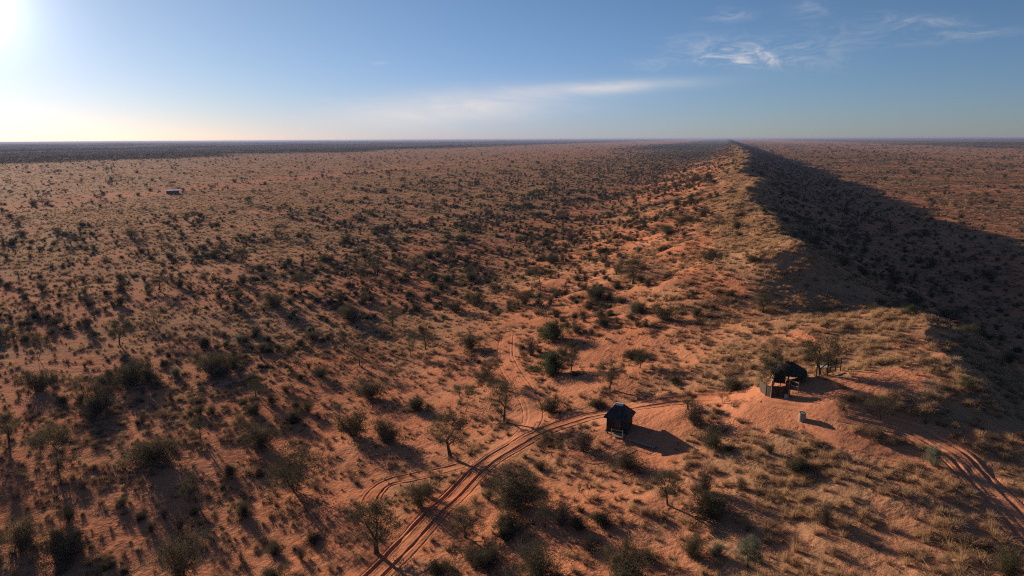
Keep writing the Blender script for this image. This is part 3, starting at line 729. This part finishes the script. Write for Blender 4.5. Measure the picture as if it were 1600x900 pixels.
T = [('multi', 460, 768, 80, 84, 'broad many-stemmed thorn tree throwing long stem shadows in the left foreground'),
 ('bare1', 307, 786, 58, 50, 'leafless grey tree with one forked trunk between two dark bushes, left foreground'),
 ('round1', 703, 714, 74, 66, 'dense dark round tree just left of the sandy track'),
 ('round3', 784, 660, 72, 58, 'tall airy tree inside the curve where the faint track joins'),
 ('flat2', 727, 643, 40, 42, 'small flat-topped tree left of the tall airy tree by the faint track'),
 ('round1', 590, 862, 84, 84, 'heavy-crowned tree nearest the track at the bottom, shadow crossing the ruts'),
 ('round2', 728, 838, 56, 58, 'open-crowned tree on the right verge of the lower sandy track'),
 ('thin', 851, 702, 36, 40, 'small leaning pale-twigged tree on the verge below the track bend'),
 ('flat1', 845, 454, 36, 42, 'dark spreading tree alone in the middle distance above the flat-topped ones'),
 ('tall', 892, 580, 46, 28, 'slender upright tree right of the rounded green bush'),
 ('round2', 951, 607, 50, 48, 'round tree with a single straight trunk behind the stilted hut'),
 ('flat1', 90, 738, 72, 70, 'umbrella-shaped tree with a thin trunk near the left edge'),
 ('round2', 187, 538, 44, 38, 'round tree in the left middle distance above a dark thicket'),
 ('round3', 401, 622, 32, 26, 'small lollipop tree on pale sand left of centre'),
 ('round2', 1284, 586, 68, 66, 'largest camp tree, airy crowned, right of the thatched shelter'),
 ('round1', 1205, 606, 60, 46, 'dense tree rising out of the reed screen'),
 ('thin', 852, 824, 54, 42, 'half-bare tree leaning over a long forked shadow below the big bush'),
 ('bare2', 917, 780, 34, 26, 'tiny leafless tree on open sand right of the big bush by the track'),
 ('pale', 1170, 888, 48, 42, 'pale grey-green ball-crowned little tree at the bottom right'),
 ('round2', 1043, 790, 62, 52, 'twiggy dark tree on red sand below the boardwalk'),
 ('bare1', 1322, 653, 36, 26, 'small leafless tree on the track edge right of the pale drum'),
 ('flat2', 1376, 656, 34, 50, 'low spreading tree leaning over the track past the camp'),
 ('tall', 665, 546, 46, 26, 'upright dark tree in the centre, right one of a close pair'),
 ('thin', 643, 557, 44, 22, 'thin pale tree in the centre, left one of a close pair'),
 ('round3', 561, 572, 38, 28, 'small airy tree with a long thin shadow left of the centre pair'),
 ('flat1', 812, 482, 26, 44, 'flat-topped umbrella tree in the middle distance, crown wider than tall'),
 ('round1', 988, 444, 38, 54, 'broad dark tree at the foot of the dune ridge'),
 ('flat1', 766, 602, 40, 30, 'small flat-crowned tree on bare sand above the faint track'),
 ('green', 1512, 612, 24, 26, 'small green tree in the shade beyond the dune crest'),
 ('thin', 374, 680, 42, 24, 'small crooked tree left of centre beside a round black bush'),
 ('round3', 312, 690, 44, 24, 'small upright tree between two bushes in the left middle ground'),
 ('bare2', 60, 560, 40, 30, 'small bare tree near the left edge in the middle ground'),
 ('flat2', 245, 510, 30, 34, 'low flat tree behind the dark thicket on the left'),
 ('round2', 612, 510, 34, 30, 'small round tree in the centre left middle distance'),
 ('round3', 540, 545, 30, 24, 'slight tree with a pale trunk left of the centre'),
 ('round2', 1000, 575, 32, 26, 'small round tree at the foot of the grassy slope behind the hut'),
 ('round1', 1190, 488, 30, 34, 'dark tree on the grassy slope below the ridge'),
 ('tall', 590, 430, 32, 22, 'upright tree far back in the middle of the plain'),
 ('flat1', 470, 455, 26, 34, 'flat dark tree far back left of centre'),
 ('round2', 700, 405, 24, 26, 'small dark tree far back near the centre'),
 ('round1', 1075, 640, 30, 26, 'small twiggy tree on the track edge right of the stilted hut'),
 ('thin', 1130, 630, 26, 22, 'thin grey tree beside the track left of the camp'),
 ('round1', 15, 690, 46, 40, 'dark tree cut by the left edge of the picture'),
 ('multi', 135, 620, 40, 46, 'many-stemmed tree in the dark thicket on the left'),
]
for k_, px, py, hp, wp, lb in T: put_tree(k_, px, py, hp, wp, lb)

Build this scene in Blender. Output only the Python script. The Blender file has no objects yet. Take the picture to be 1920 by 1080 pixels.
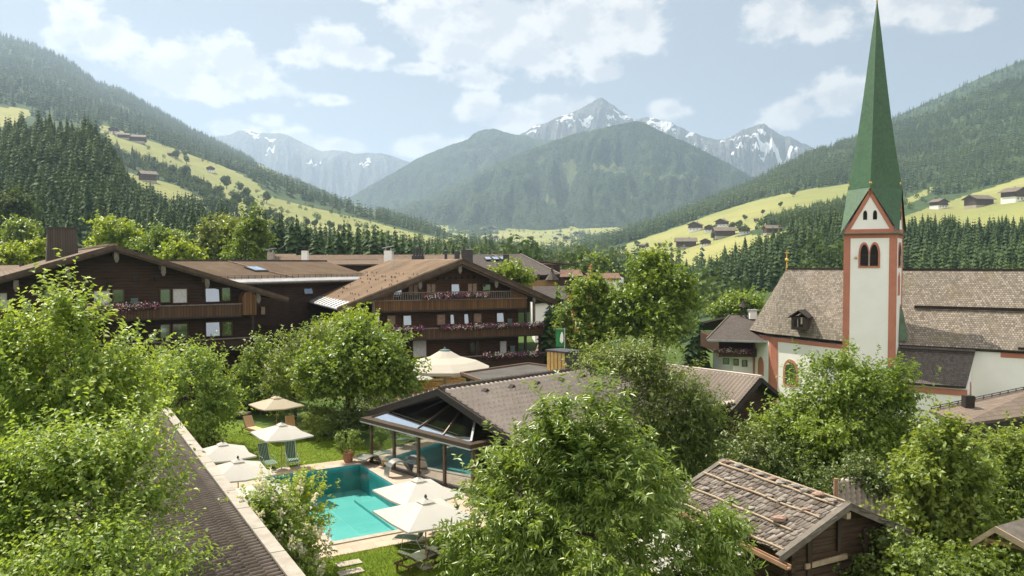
import bpy, math, random
import numpy as np
from mathutils import Vector, Matrix
R = math.radians
random.seed(7)
scene = bpy.context.scene
COL = scene.collection

# ---------------------------------------------------------------- camera, light, sky, exposure
CAMZ = 11.0
FPX = 1493.0
PITCH = math.atan(47 / FPX)
cam_d = bpy.data.cameras.new('camera')
cam = bpy.data.objects.new('camera', cam_d)
COL.objects.link(cam)
cam.location = (0, 0, CAMZ)
cam.rotation_euler = (math.pi / 2 - PITCH, 0, 0)
cam_d.sensor_width = 36.0
cam_d.lens = 36.0 * FPX / 1920.0
cam_d.clip_start = 0.5
cam_d.clip_end = 40000
scene.camera = cam

SUN_EL = 55.0
SUN_AZ = -47.0           # degrees clockwise from the view direction
sd = Vector((math.sin(R(SUN_AZ)) * math.cos(R(SUN_EL)), math.cos(R(SUN_AZ)) * math.cos(R(SUN_EL)), math.sin(R(SUN_EL))))
sun_d = bpy.data.lights.new('sun', 'SUN')
sun_d.energy = 5.0
sun_d.angle = R(0.5)
sun_d.color = (1.0, 0.91, 0.75)
sun = bpy.data.objects.new('sun', sun_d)
COL.objects.link(sun)
sun.rotation_euler = (-sd).to_track_quat('-Z', 'Y').to_euler()

scene.view_settings.view_transform = 'Standard'
scene.view_settings.look = 'None'
scene.view_settings.gamma = 1.0
scene.view_settings.exposure = 0.95
scene.render.engine = 'CYCLES'
cy = scene.cycles
cy.use_denoising = True
cy.max_bounces = 6
cy.diffuse_bounces = 3
cy.glossy_bounces = 3
cy.transmission_bounces = 4
cy.transparent_max_bounces = 10
cy.volume_bounces = 1
cy.sample_clamp_indirect = 4.0
cy.use_adaptive_sampling = True
cy.adaptive_threshold = 0.02
cy.caustics_reflective = False
cy.caustics_refractive = False

world = bpy.data.worlds.new('World')
scene.world = world
world.use_nodes = True
SKY_STRENGTH = 0.05
CLOUD_WHITE = 9.4

VEIL = (4.1, 4.55, 5.15)
FILL_BANK = (17.0, 16.0, 14.6)  # added out-of-view cloud glow that lifts the shaded sides

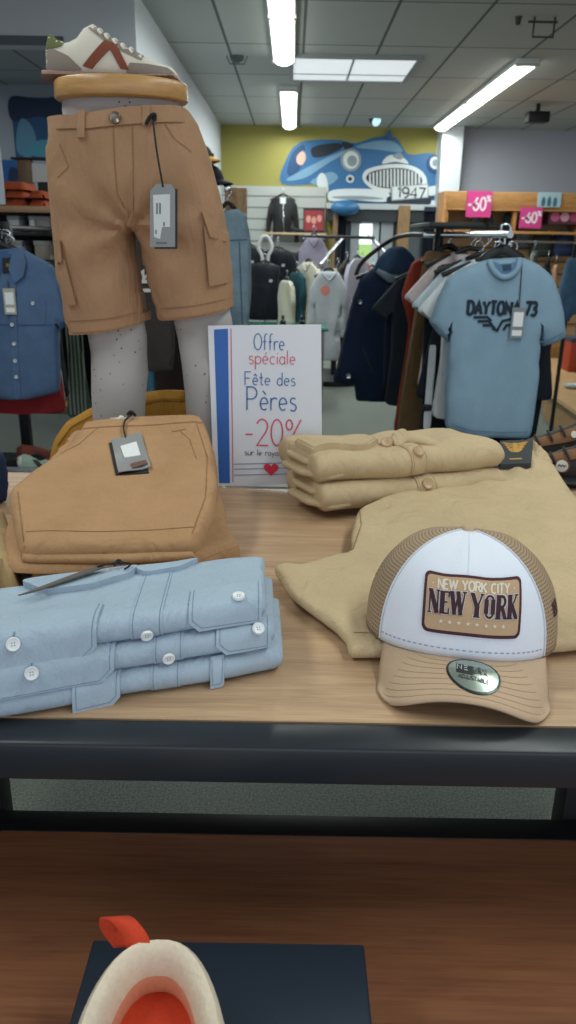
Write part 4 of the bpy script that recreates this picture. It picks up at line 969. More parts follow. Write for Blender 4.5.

- - - - - - -

# What the task asks
Give again, word for word, only the lines starting at the line with "Build this scene" and ending at the line with "sun.rotation_euler = (-sd).to_track_quat('-Z', 'Y').to_euler()", keeping both end lines; pictures stay out.

# Solution
Build this scene in Blender. Output only the Python script. The Blender file has no objects yet. Take the picture to be 1920 by 1080 pixels.
import bpy, math, random
import numpy as np
from mathutils import Vector, Matrix
R = math.radians
random.seed(7)
scene = bpy.context.scene
COL = scene.collection

# ---------------------------------------------------------------- camera, light, sky, exposure
CAMZ = 11.0
FPX = 1493.0
PITCH = math.atan(47 / FPX)
cam_d = bpy.data.cameras.new('camera')
cam = bpy.data.objects.new('camera', cam_d)
COL.objects.link(cam)
cam.location = (0, 0, CAMZ)
cam.rotation_euler = (math.pi / 2 - PITCH, 0, 0)
cam_d.sensor_width = 36.0
cam_d.lens = 36.0 * FPX / 1920.0
cam_d.clip_start = 0.5
cam_d.clip_end = 40000
scene.camera = cam

SUN_EL = 55.0
SUN_AZ = -47.0           # degrees clockwise from the view direction
sd = Vector((math.sin(R(SUN_AZ)) * math.cos(R(SUN_EL)), math.cos(R(SUN_AZ)) * math.cos(R(SUN_EL)), math.sin(R(SUN_EL))))
sun_d = bpy.data.lights.new('sun', 'SUN')
sun_d.energy = 5.0
sun_d.angle = R(0.5)
sun_d.color = (1.0, 0.91, 0.75)
sun = bpy.data.objects.new('sun', sun_d)
COL.objects.link(sun)
sun.rotation_euler = (-sd).to_track_quat('-Z', 'Y').to_euler()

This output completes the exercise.